Execution Proceedings under Turkish law


Creditors, whose receivables (monetary receivables or guarantees) are not paid by debtors, are entitled to initiate execution proceedings against the debtors through execution offices. In Turkey rules to be applied to the execution proceedings are regulated under the Enforcement and Bankruptcy Law numbered 2004 dated 9 June 1932 (“EBL”). Creditors are granted with the right to collect their receivables through state power and with the help of the state authorities, i.e. execution offices.

Execution proceedings start with the payment request of the creditor against the debtor. During the proceedings, if requested by the creditor, debtor’s assets sufficient to pay the debt, can be seized. Seized assets (movable or immovable) will be sold and the debt will be paid with the sale amount.

Under Turkish law, enforcement and execution types are collected under two main groups, namely (i) partial enforcement, i.e. execution proceedings and (ii) collective enforcement, i.e. bankruptcy proceedings.

This memorandum aims to give general information regarding execution proceedings which are can be faced frequently in practice.

1 Execution Proceedings

Execution proceedings have three types of sub-groups: (i) proceedings based on a verdict; (ii) proceedings without a verdict; and (iii) foreclosure of collateral.

i. Proceedings Based on a Verdict
Execution proceedings based on a verdict are regulated under Article 24 to 41 of EBL.

In order to initiate such procedures, the creditor whose rights are infringed or not fulfilled, the creditor must apply to the competent court and request the prevention of the infringement or fulfilment of the right subject to the request.

In the event that the court decides in favour of the creditor, the creditor will be entitled to apply to the execution office for the performance of the verdict. The enforcement office will issue an official payment order and send it to the debtor. In the event that the debtor does not comply with the payment order in due course, the verdict will be fulfilled via execution offices.

The verdict can include a monetary receivable but also delivery of a specific good or fulfilment of a right. It even can contain rights arising out of domestic relations such as the custody right of a child. Since such procedures are based on a verdict, apart some specific exceptions, the debtor cannot object to the payment order.
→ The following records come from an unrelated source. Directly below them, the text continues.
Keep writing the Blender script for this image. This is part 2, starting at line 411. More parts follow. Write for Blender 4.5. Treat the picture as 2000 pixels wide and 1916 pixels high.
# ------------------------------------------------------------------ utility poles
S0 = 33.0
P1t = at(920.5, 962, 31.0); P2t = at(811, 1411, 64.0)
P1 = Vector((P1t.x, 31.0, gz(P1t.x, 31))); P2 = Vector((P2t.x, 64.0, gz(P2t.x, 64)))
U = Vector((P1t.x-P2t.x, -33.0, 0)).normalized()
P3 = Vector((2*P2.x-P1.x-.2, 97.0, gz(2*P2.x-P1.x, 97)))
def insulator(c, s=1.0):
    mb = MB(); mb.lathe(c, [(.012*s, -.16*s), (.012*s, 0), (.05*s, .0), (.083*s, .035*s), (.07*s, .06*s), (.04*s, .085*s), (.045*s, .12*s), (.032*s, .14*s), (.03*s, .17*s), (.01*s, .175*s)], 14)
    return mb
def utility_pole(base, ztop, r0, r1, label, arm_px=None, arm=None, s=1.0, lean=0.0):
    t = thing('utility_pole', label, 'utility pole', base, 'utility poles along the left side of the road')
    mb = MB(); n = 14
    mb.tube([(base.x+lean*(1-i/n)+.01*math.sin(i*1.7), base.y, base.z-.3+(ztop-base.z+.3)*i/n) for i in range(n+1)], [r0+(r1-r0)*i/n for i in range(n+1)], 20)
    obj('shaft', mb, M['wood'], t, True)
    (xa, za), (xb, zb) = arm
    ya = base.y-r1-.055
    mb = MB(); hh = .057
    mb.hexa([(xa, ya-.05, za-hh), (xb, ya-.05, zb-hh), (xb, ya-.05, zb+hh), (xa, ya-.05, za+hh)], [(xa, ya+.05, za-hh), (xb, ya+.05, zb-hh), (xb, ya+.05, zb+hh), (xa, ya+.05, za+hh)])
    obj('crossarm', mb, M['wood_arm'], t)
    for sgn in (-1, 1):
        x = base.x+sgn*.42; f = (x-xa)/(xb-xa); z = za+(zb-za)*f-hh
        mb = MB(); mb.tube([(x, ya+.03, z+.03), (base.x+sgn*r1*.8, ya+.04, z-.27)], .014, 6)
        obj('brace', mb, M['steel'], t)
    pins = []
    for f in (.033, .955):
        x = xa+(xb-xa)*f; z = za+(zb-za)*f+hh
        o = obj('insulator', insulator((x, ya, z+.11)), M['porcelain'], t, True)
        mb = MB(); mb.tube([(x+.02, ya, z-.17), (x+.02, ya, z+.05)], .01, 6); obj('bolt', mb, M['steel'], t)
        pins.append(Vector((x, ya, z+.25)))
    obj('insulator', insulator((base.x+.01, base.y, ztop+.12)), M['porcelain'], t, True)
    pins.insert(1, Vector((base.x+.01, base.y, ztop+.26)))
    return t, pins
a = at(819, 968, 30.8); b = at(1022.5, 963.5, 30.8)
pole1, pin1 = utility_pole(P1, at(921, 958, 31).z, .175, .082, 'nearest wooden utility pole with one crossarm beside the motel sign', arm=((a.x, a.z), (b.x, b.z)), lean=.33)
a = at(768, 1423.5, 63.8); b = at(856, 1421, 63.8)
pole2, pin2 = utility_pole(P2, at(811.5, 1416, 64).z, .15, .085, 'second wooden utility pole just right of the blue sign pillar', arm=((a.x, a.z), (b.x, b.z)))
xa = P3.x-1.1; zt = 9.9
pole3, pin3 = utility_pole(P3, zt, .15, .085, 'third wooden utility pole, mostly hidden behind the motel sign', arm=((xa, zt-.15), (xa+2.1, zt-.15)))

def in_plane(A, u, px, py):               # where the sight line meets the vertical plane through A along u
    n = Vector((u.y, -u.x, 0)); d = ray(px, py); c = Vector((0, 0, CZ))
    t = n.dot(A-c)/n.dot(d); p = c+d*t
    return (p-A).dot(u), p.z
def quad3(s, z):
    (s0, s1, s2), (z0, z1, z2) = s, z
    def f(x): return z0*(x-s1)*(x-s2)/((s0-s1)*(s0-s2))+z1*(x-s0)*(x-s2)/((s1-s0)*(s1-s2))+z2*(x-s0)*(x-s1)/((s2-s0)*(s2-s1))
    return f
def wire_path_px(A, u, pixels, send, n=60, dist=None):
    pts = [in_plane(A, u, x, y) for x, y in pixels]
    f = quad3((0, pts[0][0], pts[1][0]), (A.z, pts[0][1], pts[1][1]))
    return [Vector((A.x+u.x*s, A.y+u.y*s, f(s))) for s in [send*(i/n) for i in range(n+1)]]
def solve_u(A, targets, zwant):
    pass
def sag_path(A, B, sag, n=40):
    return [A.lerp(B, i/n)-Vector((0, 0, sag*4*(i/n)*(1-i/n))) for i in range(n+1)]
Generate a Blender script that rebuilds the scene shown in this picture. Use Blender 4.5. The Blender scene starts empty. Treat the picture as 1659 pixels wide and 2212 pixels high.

ii. Proceedings without a verdict
Other than proceedings based on a verdict, EBL regulates another type of execution proceeding valid for monetary or collateral receivables. In this type of proceedings, the creditor is entitled to initiate an execution proceeding against the debtor although there is no verdict on that end. For this kind of proceeding, the request of the creditor submitted to the enforcement office is sufficient for the commencement of the relevant proceeding. The base of the receivable can be checks, bills, invoices, running accounts or lease receivables. Such proceedings can even be without need of showing the source of the debt.

After the request of the creditor, execution office is obliged to send a payment order to the debtor. The debtor has seven days to object to the debt and the payment order. In the event that the debtor does not object to the payment order in due course the debt becomes final and the creditor can continue with the proceeding steps for the collection of the debt.

If the debtor objects to the request within the time period determined under the EBL, the executions proceedings will cease. In this case the creditor must file an action for the nullity of debtor’s.

iii. Foreclosure of collateral as execution proceeding

In the event that the receivable is secured with a collateral, foreclosure of such collateral can be used as an execution proceeding. If the creditor has a collateral as security for its receivables, other kinds of enforcement procedures cannot be used and foreclosure of the collateral has to be exhausted first in order to collect its receivables. (EBL Article 45)

Collateral’s creditor shall request the payment of the debt through the sale of the collateral, if the debt is not paid in due course. The lex commissoria rule is also valid for Turkish enforcement rules.

If the collateral is not sufficient for the debt, the creditor is entitled to apply other kinds of enforcement procedures for the collection of its receivables.
TIPS: In order to conduct procedures in accordance with EBL, creditors have to request specific procedures. Enforcement offices do no conduct any procedures ex officio without the request of the creditor. If an execution proceeding is started against a debtor but no request has been made within a year beginning from the opening date of the file, the execution file will be closed and the creditor has to renew the file.

Another point which has to be kept in mind is that the sale of the goods of the debtor, seized during the procedures, has to be requested within six months beginning from the seizure. This deadline is one year for immovable. In the event that the sale of the goods and immovable is not requested with the time period determined under the EBL, the seizures on that goods will automatically be null and void.